JORNAL DO COMMERCIO - O quanto a interferência de Eduardo Cunha na justiça - que terminou provocando a revelação do seu nome - prejudicou a circulação desse livro e a projeto de continuar a escrita como Eduardo Cunha (pseudônimo) ou outro nome?
RICARDO LÍSIAS - A decisão de primeira instância impediu a circulação do livro e, entre outras coisas, acabou causando a divulgação do pseudônimo. Como se tratava de uma obra conceitual, que depende de diversos vetores diferentes, um deles era importante e está destruído. A rigor, a decisão do Poder Judiciário estragou parte da minha criação, ou ao menos me obrigou a rever parte dela. A própria justiça, três vezes em seguida, através dos meus recursos e de uma decisão da ministra Rosa Weber, reformou a decisão de primeira instância, mas a revelação do pseudônimo é irreparável.
Os problemas continuaram: a distribuição do livro, para ser refeita, é complicada, pois eles ficam pulverizados pelo mercado. Então muitas livrarias ainda não receberam. Para o evento no Recife, vou levar os exemplares.
Mas acho importante destacar algo positivo: outra jurisprudência criada em defesa da arte.
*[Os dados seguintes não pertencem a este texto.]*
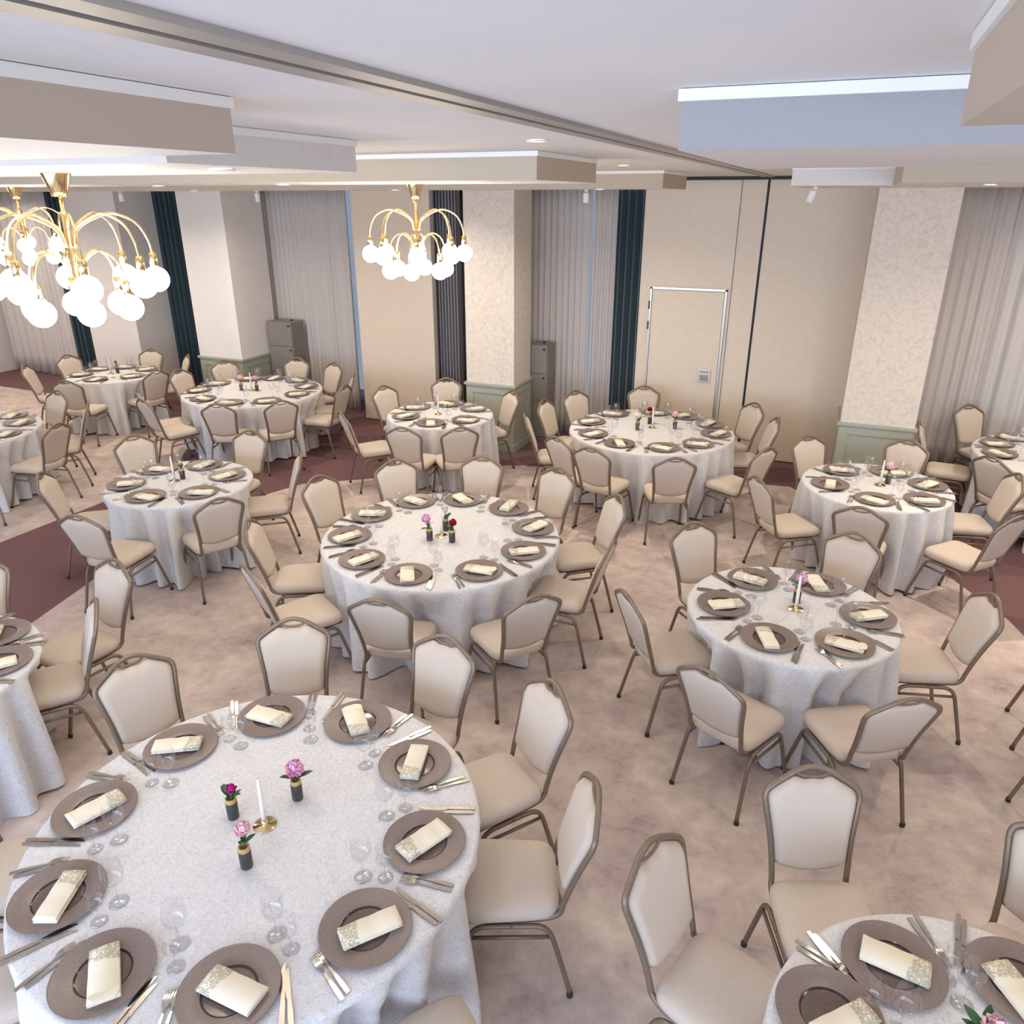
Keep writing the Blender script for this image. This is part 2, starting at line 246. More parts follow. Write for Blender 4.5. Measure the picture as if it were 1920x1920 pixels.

JORNAL DO COMMERCIO - O livro traz "pistas" sutis de que é uma obra performática, uma ironia. Como foi compor isso com o Eduardo Cunha (pseudônimo), entre a paródia e o efeito de real?
RICARDO LÍSIAS - Sim, a ideia não era fazer nenhuma representação do ex-deputado federal, nem imitar o estilo dele ou fazer algo verossímil. Aliás, verossimilhança é o tipo de coisa que não me interessa muito, bem como representação. Eu queria fazer uma intervenção no real, por isso escolhi a sátira.

JORNAL DO COMMERCIO - Acredita que o caso ajuda a ver como a literatura pode ser forte e impactar na realidade atual?
RICARDO LÍSIAS - Acho que sim. Enfim, a história de que a literatura não tem mais importância, perdeu o lugar na sociedade e só importa para um pequeno grupo não é verdade. A literatura tem sim força política e pode incomodar o poder, ou os vários poderes: o político, o econômico e outros. É preciso simplesmente buscar uma forma eficaz para buscar esse incômodo. Não é essa uma das funções mais notáveis e importantes da arte? E acho que é.
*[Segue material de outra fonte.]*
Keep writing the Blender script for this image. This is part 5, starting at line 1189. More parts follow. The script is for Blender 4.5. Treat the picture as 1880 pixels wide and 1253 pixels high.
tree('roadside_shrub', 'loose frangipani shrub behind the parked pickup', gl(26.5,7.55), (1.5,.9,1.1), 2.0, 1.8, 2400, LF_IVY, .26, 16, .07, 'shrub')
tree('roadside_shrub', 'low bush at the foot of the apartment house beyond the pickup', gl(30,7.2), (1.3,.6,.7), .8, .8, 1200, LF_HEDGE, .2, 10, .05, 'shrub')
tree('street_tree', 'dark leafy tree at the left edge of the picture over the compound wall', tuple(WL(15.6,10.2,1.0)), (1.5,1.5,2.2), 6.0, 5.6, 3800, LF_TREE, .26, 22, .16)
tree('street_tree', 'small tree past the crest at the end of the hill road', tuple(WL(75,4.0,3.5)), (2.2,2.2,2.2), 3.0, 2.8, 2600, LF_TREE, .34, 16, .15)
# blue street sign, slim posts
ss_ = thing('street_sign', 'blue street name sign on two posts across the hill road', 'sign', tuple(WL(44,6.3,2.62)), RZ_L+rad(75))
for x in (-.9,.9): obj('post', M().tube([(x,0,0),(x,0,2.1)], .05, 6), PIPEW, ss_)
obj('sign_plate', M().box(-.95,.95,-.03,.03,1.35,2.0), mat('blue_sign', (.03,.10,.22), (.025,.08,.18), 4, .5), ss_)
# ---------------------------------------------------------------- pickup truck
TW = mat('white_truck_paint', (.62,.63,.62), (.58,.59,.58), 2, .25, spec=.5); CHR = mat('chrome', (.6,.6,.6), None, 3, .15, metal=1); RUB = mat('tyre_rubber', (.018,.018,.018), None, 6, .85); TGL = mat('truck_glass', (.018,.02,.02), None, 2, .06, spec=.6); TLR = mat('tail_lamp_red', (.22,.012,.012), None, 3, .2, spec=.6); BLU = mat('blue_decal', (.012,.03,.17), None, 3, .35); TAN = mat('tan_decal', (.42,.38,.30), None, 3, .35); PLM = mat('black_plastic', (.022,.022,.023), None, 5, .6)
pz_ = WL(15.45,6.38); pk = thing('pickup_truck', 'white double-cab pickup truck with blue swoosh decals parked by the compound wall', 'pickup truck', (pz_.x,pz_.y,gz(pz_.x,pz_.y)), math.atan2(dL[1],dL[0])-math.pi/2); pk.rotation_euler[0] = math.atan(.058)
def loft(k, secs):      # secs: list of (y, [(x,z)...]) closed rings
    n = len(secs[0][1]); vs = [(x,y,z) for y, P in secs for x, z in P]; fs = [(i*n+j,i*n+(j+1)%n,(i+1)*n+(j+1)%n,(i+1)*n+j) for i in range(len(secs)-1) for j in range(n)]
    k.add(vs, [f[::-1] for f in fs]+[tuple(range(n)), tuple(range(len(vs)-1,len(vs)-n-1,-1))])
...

JORNAL DO COMMERCIO - Em redes sociais, você tem reclamado das críticas que tem recebido por ter lançado o livro pela editora Record, do editor Carlos Andreazza. Isso é fruto de uma polarização muito grande entre direta e esquerda? Como é possível lidar com essa cobrança?
RICARDO LÍSIAS - Só uma nota, antes de tudo: não acho que muita gente que se apresenta como “de esquerda” é de fato de esquerda mesmo. No caso, é apenas uma espécie de roupa para encontros com os amigos, eventos literários, esse tipo de coisa. A esquerda precisa desafiar o poder, e a maioria absoluta do meio literário não desafia absolutamente nada.
O que está acontecendo é que um grupo de pessoas desse meio está me achacando de algumas formas: através de agressões em redes sociais, um poeta me xingou na rua e estão fazendo contato com um ou outro organizador de eventos, pedindo que eu seja desconvidado. Antes de tudo: não está dando muito certo, pois tenho cada vez mais convites. Só hoje acho que dei umas dez entrevistas...
O curioso é ver que se trata de gente do meio literário: ou seja, não incomodei só os políticos...
Sobre a polarização, ela existe. Mas precisamos deixar algo claro: uma coisa é um político que defende tortura, por exemplo. Com esse eu não falo. Outra é uma pessoa que tem ideias na política e na economia de direita. Ora, com eles não vejo por que não conversar. Há algo até importante: certos grupos de direita merecem aplauso pela luta por liberdade de expressão, embora deles eu discorde do resto. Por sua vez, pessoas que se dizem de esquerda – essas que dizem sem de fato ser – costumam ser grosseiras e bastante autoritárias. Querem me dizer com quem eu posso e com quem eu não posso falar. Evidentemente, não posso aceitar.

JORNAL DO COMMERCIO - Trabalha na escrita de algum livro atualmente? Pode falar um pouco dele?
RICARDO LÍSIAS - Eu escrevo todos os dias. Do contrário, não me sinto bem. É algo realmente próximo à dependência. Então sempre estou desenvolvendo algum projeto. Nesse momento estou escrevendo um ensaio chamado A literatura no banco dos réus – uma tentativa de pacificação entre a arte e o direito. Também continuo, de forma ainda um tanto errática, o projeto dos pseudônimos. Mas disso prefiro não falar.